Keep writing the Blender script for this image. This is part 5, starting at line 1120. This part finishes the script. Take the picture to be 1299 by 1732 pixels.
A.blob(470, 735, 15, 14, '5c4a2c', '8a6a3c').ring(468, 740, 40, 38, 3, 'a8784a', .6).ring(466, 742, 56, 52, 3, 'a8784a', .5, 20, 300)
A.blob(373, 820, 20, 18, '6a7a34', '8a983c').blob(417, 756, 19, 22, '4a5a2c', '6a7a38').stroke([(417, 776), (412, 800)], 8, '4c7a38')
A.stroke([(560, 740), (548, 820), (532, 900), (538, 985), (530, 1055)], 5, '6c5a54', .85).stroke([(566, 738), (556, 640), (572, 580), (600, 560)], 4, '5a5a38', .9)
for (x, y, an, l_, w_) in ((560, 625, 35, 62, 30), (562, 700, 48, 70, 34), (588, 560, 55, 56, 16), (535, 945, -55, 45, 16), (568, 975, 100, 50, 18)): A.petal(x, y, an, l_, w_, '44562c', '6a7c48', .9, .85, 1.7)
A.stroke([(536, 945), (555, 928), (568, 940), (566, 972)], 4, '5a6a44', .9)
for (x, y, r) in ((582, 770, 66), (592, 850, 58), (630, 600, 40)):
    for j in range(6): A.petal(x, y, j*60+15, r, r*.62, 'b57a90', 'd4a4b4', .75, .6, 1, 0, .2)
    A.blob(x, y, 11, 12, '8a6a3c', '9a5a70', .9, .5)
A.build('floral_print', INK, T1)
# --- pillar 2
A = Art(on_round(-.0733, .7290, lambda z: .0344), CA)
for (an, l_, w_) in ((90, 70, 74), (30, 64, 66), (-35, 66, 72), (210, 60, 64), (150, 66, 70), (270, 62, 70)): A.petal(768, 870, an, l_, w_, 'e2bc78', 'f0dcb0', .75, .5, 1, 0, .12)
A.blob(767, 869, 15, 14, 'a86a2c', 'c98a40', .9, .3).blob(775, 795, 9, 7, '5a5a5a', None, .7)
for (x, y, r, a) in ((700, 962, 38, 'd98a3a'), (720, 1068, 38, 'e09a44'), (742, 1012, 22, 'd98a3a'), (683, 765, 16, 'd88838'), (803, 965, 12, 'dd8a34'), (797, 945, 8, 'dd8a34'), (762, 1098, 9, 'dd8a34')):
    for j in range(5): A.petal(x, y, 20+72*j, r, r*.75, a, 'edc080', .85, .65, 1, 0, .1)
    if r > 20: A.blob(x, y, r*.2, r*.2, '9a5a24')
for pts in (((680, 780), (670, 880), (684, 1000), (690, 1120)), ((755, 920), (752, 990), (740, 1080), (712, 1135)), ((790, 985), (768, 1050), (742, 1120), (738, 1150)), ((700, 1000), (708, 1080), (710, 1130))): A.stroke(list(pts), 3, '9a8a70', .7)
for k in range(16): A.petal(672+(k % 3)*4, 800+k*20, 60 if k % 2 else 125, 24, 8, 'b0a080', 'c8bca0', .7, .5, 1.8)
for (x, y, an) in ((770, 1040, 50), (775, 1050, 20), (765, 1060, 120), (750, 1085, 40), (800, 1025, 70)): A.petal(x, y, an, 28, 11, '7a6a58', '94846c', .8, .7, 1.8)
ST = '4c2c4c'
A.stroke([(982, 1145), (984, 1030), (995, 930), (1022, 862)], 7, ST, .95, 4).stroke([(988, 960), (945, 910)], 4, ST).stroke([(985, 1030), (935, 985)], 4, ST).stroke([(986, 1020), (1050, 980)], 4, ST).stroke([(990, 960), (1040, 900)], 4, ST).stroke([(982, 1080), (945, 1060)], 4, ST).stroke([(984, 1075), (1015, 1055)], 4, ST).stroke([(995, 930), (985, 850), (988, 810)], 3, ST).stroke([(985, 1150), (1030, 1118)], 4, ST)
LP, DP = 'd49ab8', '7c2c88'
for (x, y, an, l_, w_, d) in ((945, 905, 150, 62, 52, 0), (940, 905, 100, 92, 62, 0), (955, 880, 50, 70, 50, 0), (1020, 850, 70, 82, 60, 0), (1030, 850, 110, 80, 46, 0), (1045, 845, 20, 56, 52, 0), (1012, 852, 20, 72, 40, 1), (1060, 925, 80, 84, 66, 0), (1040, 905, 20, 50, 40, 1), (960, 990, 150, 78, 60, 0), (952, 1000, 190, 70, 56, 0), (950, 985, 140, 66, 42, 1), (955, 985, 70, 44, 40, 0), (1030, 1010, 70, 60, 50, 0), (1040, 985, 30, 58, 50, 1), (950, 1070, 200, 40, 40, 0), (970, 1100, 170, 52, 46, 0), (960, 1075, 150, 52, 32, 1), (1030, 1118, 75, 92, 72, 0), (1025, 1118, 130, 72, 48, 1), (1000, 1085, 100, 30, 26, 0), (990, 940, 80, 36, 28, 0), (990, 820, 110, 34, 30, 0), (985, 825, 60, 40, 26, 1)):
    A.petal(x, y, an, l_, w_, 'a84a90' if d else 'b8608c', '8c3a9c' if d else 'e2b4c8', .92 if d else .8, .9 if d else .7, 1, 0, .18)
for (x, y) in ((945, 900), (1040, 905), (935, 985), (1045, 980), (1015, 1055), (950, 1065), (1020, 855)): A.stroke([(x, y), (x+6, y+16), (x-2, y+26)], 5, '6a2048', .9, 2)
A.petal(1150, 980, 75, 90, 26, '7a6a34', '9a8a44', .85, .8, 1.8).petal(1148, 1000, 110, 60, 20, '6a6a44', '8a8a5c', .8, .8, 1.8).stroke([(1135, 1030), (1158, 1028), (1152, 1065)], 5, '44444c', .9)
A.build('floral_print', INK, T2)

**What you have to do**
Copy out the material above in its entirety. Every detail must match.

**Written answer**
Keep writing the Blender script for this image. This is part 5, starting at line 1120. This part finishes the script. Take the picture to be 1299 by 1732 pixels.
A.blob(470, 735, 15, 14, '5c4a2c', '8a6a3c').ring(468, 740, 40, 38, 3, 'a8784a', .6).ring(466, 742, 56, 52, 3, 'a8784a', .5, 20, 300)
A.blob(373, 820, 20, 18, '6a7a34', '8a983c').blob(417, 756, 19, 22, '4a5a2c', '6a7a38').stroke([(417, 776), (412, 800)], 8, '4c7a38')
A.stroke([(560, 740), (548, 820), (532, 900), (538, 985), (530, 1055)], 5, '6c5a54', .85).stroke([(566, 738), (556, 640), (572, 580), (600, 560)], 4, '5a5a38', .9)
for (x, y, an, l_, w_) in ((560, 625, 35, 62, 30), (562, 700, 48, 70, 34), (588, 560, 55, 56, 16), (535, 945, -55, 45, 16), (568, 975, 100, 50, 18)): A.petal(x, y, an, l_, w_, '44562c', '6a7c48', .9, .85, 1.7)
A.stroke([(536, 945), (555, 928), (568, 940), (566, 972)], 4, '5a6a44', .9)
for (x, y, r) in ((582, 770, 66), (592, 850, 58), (630, 600, 40)):
    for j in range(6): A.petal(x, y, j*60+15, r, r*.62, 'b57a90', 'd4a4b4', .75, .6, 1, 0, .2)
    A.blob(x, y, 11, 12, '8a6a3c', '9a5a70', .9, .5)
A.build('floral_print', INK, T1)
# --- pillar 2
A = Art(on_round(-.0733, .7290, lambda z: .0344), CA)
for (an, l_, w_) in ((90, 70, 74), (30, 64, 66), (-35, 66, 72), (210, 60, 64), (150, 66, 70), (270, 62, 70)): A.petal(768, 870, an, l_, w_, 'e2bc78', 'f0dcb0', .75, .5, 1, 0, .12)
A.blob(767, 869, 15, 14, 'a86a2c', 'c98a40', .9, .3).blob(775, 795, 9, 7, '5a5a5a', None, .7)
for (x, y, r, a) in ((700, 962, 38, 'd98a3a'), (720, 1068, 38, 'e09a44'), (742, 1012, 22, 'd98a3a'), (683, 765, 16, 'd88838'), (803, 965, 12, 'dd8a34'), (797, 945, 8, 'dd8a34'), (762, 1098, 9, 'dd8a34')):
    for j in range(5): A.petal(x, y, 20+72*j, r, r*.75, a, 'edc080', .85, .65, 1, 0, .1)
    if r > 20: A.blob(x, y, r*.2, r*.2, '9a5a24')
for pts in (((680, 780), (670, 880), (684, 1000), (690, 1120)), ((755, 920), (752, 990), (740, 1080), (712, 1135)), ((790, 985), (768, 1050), (742, 1120), (738, 1150)), ((700, 1000), (708, 1080), (710, 1130))): A.stroke(list(pts), 3, '9a8a70', .7)
for k in range(16): A.petal(672+(k % 3)*4, 800+k*20, 60 if k % 2 else 125, 24, 8, 'b0a080', 'c8bca0', .7, .5, 1.8)
for (x, y, an) in ((770, 1040, 50), (775, 1050, 20), (765, 1060, 120), (750, 1085, 40), (800, 1025, 70)): A.petal(x, y, an, 28, 11, '7a6a58', '94846c', .8, .7, 1.8)
ST = '4c2c4c'
A.stroke([(982, 1145), (984, 1030), (995, 930), (1022, 862)], 7, ST, .95, 4).stroke([(988, 960), (945, 910)], 4, ST).stroke([(985, 1030), (935, 985)], 4, ST).stroke([(986, 1020), (1050, 980)], 4, ST).stroke([(990, 960), (1040, 900)], 4, ST).stroke([(982, 1080), (945, 1060)], 4, ST).stroke([(984, 1075), (1015, 1055)], 4, ST).stroke([(995, 930), (985, 850), (988, 810)], 3, ST).stroke([(985, 1150), (1030, 1118)], 4, ST)
LP, DP = 'd49ab8', '7c2c88'
for (x, y, an, l_, w_, d) in ((945, 905, 150, 62, 52, 0), (940, 905, 100, 92, 62, 0), (955, 880, 50, 70, 50, 0), (1020, 850, 70, 82, 60, 0), (1030, 850, 110, 80, 46, 0), (1045, 845, 20, 56, 52, 0), (1012, 852, 20, 72, 40, 1), (1060, 925, 80, 84, 66, 0), (1040, 905, 20, 50, 40, 1), (960, 990, 150, 78, 60, 0), (952, 1000, 190, 70, 56, 0), (950, 985, 140, 66, 42, 1), (955, 985, 70, 44, 40, 0), (1030, 1010, 70, 60, 50, 0), (1040, 985, 30, 58, 50, 1), (950, 1070, 200, 40, 40, 0), (970, 1100, 170, 52, 46, 0), (960, 1075, 150, 52, 32, 1), (1030, 1118, 75, 92, 72, 0), (1025, 1118, 130, 72, 48, 1), (1000, 1085, 100, 30, 26, 0), (990, 940, 80, 36, 28, 0), (990, 820, 110, 34, 30, 0), (985, 825, 60, 40, 26, 1)):
    A.petal(x, y, an, l_, w_, 'a84a90' if d else 'b8608c', '8c3a9c' if d else 'e2b4c8', .92 if d else .8, .9 if d else .7, 1, 0, .18)
for (x, y) in ((945, 900), (1040, 905), (935, 985), (1045, 980), (1015, 1055), (950, 1065), (1020, 855)): A.stroke([(x, y), (x+6, y+16), (x-2, y+26)], 5, '6a2048', .9, 2)
A.petal(1150, 980, 75, 90, 26, '7a6a34', '9a8a44', .85, .8, 1.8).petal(1148, 1000, 110, 60, 20, '6a6a44', '8a8a5c', .8, .8, 1.8).stroke([(1135, 1030), (1158, 1028), (1152, 1065)], 5, '44444c', .9)
A.build('floral_print', INK, T2)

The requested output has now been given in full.